Der Digitalgipfel widmete sich dieses Jahr der Verbindung der beiden großen Transformationen unserer Zeit, der Klimakrise und der Digitalisierung. Es ist zu begrüßen, dass die Bundesregierung erkannt hat, dass man diese beiden Herausforderungen zwingend zusammendenken muss, denn die Digitalisierung ist für einen hohen und wachsenden Anteil des weltweiten CO2 Ausstoßes verantwortlich. Sie kann aber auch Teil der Lösung sein, was durch die Bundesregierung zwar auf dem Digitalgipfel häufig beschrieben, in der Praxis von ihr leider viel zu wenig umgesetzt wird. So sind weder die Rechenzentren des Bundes klimaneutral oder wenigstens Spitzenreiter in Energieeffizienz, noch konnte sich die Bundesregierung bisher zu verpflichtenden Mindeststandards für Rechenzentren im Allgemeinen durchringen. Bundesgebäude sind weder smart noch energieeffizient, Fahrzeuge des Bundes sind überwiegend CO2 Schleudern.

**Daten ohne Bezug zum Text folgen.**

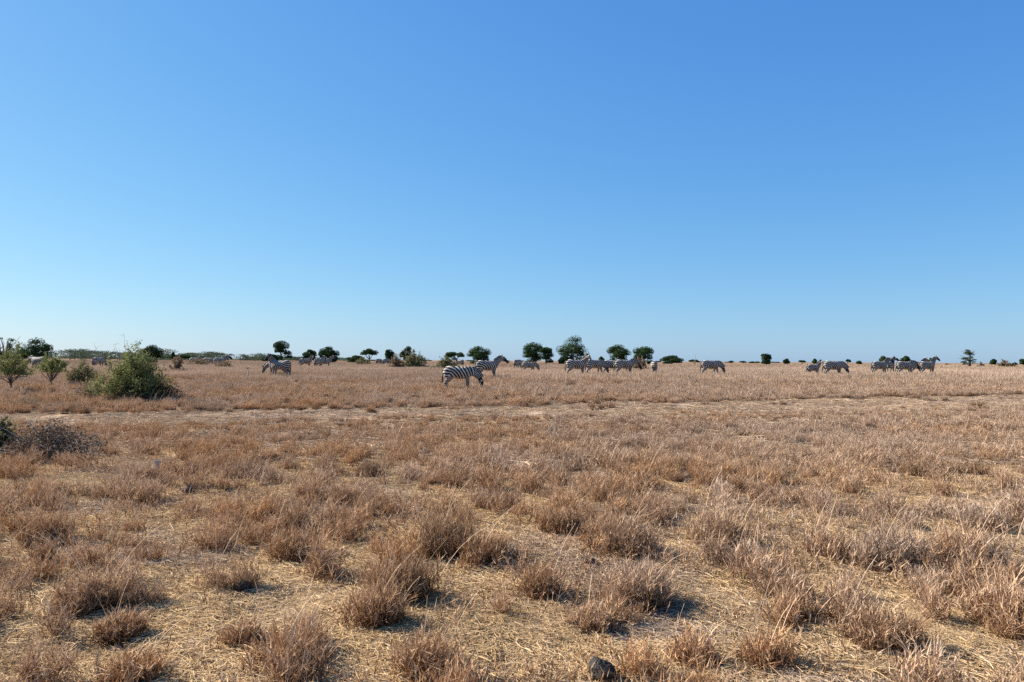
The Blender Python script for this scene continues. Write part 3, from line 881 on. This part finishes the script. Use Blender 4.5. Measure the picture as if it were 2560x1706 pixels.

Die Bundesregierung feierte sich auf dem Gipfel für viele “Erfolge”, die bei näherer Betrachtung enttäuschen. So soll das neue IT-Sicherheitsgesetz den Verbraucherschutz durch ein IT-Sicherheitskennzeichen auf elektronischen Geräten stärken, aber es bleibt freiwillig und die Angaben der Hersteller werden von niemandem kontrolliert. So macht man das Kennzeichen zu einem Feigenblatt, das seinen Zweck nicht erfüllen wird.
Die notwendige Mindestupdatepflicht für elektronische Geräte wird es weiterhin nicht geben, wodurch eigentlich funktionstüchtige Geräte bei fehlenden Updates unsicher und ihre Besitzer:innen zum Neukauf gezwungen werden. Das kostet nicht nur unnötig Geld und benachteiligt Menschen mit kleineren Geldbeuteln, es ist auch eine Ressourcenverschwendung und erhöht den CO2 Footprint erheblich – mehr als die Hälfte des CO2 Footprints von Smartphones entsteht bei ihrer Herstellung. Da Endgeräte etwa 70 Prozent des CO2 Footprints durch IT Infrastruktur ausmachen sollen, ist die Verlängerung ihrer Nutzungsdauer ein wichtiger Hebel.
Ursula von der Leyen rief daher auf dem Gipfel Verbraucher:innen dazu auf, ihre Smartphones länger zu nutzen, aber das ist eine verantwortungslose Empfehlung, solange es an effektivem Verbraucherschutz fehlt, der die Sicherheit der Geräte über eine längere Nutzungsdauer garantiert. Von ihr als EU Kommissionschefin hätte ich lieber gehört, dass unter der deutschen Ratspräsidentschaft das Recht auf Reparatur in Brüssel verankert wurde, aber auch darauf müssen Verbraucher:innen noch länger warten.
Der Gipfel des Digitalgipfels war jedoch der Bundesminister für digitale Infrastruktur, Andy Scheuer, der stolz äußerte, dass es im Frühjahrslockdown keine Blackouts gab, was seinen niedrigen Anspruch an seine eigene Aufgabenerfüllung bestens beschreibt. Wieder einmal kündigte er an, Funklöcher beseitigen zu wollen, aber von diesem Minister erwartet wohl niemand mehr Fortschritte im digitalen Infrastrukturausbau. Es ist ein Skandal, dass er immer noch im Amt ist.